HOWARD, Keith, 345 Middlefield Rd, Menlo Park, CA 94025-3561, ALLEN, Charlotte M., Central Analytical Research Facility and School of Earth and Atmospheric Sciences, Queensland University of Technology, 2 George St, Brisbane, QLD 4001, Australia and WOODEN, Joseph L., U.S. Geological Survey, Retired, Menlo Park, CA 94025

Mid-Cretaceous 100-90-Ma granodiorites intrude old continental crust in the eastern Mojave Desert of SE California and western Arizona and represent moderate-flux back-arc magmatism inboard from the contemporaneous high-flux arc in the Sierra Nevada (SN) and Peninsula Ranges (PRB) batholiths.
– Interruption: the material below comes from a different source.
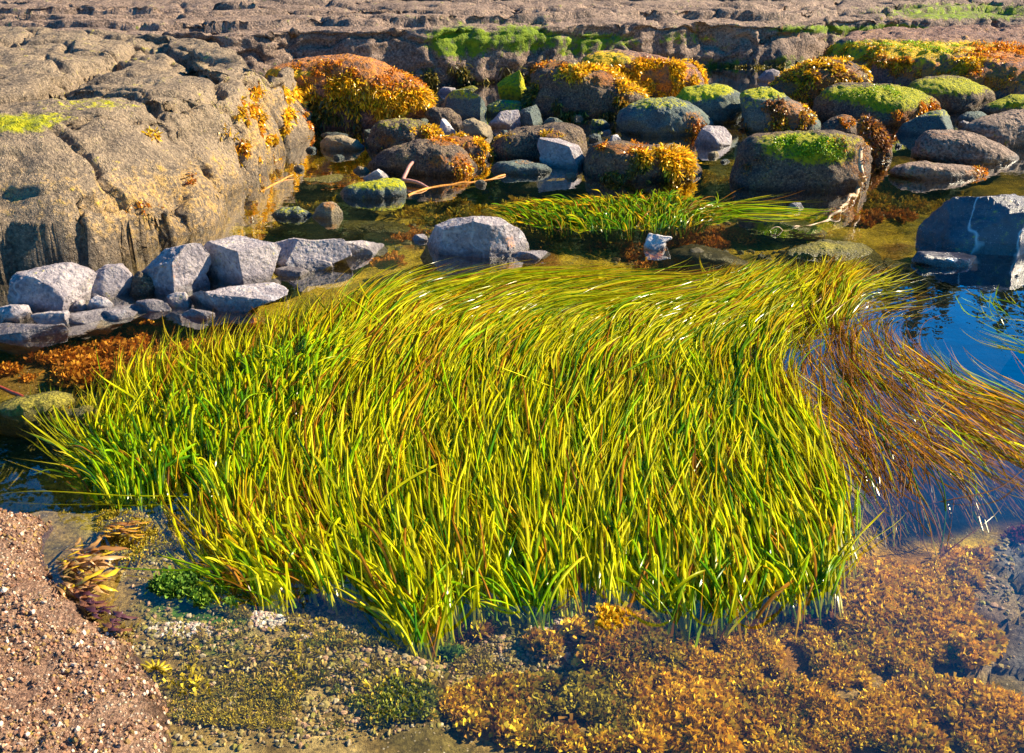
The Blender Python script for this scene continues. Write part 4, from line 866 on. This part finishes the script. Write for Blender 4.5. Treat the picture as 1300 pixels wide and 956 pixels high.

The back-arc rocks tend to be calcic, in contrast to typically alkalic modern back-arc rocks. The isotopic signatures signal involvement of old continental crust but also source components more primitive than for neighboring Jurassic and latest Cretaceous batholiths. Age, composition, and isotopes link these mid-Cretaceous back-arc rocks to the SN–PRB arc. They record an isotopic pull-up event (in Hf and Nd isotopes) relative to high-flux Jurassic and latest Cretaceous events that produced neighboring east Mojave batholiths. A likely asthenosphere Hf isotopic signal in these rocks, together with a contemporaneous thick sedimentary basin (McCoy Mountains Formation), suggests to us that crustal extension occurred in the back arc at 100-90 Ma. Slab rollback may have caused the extension.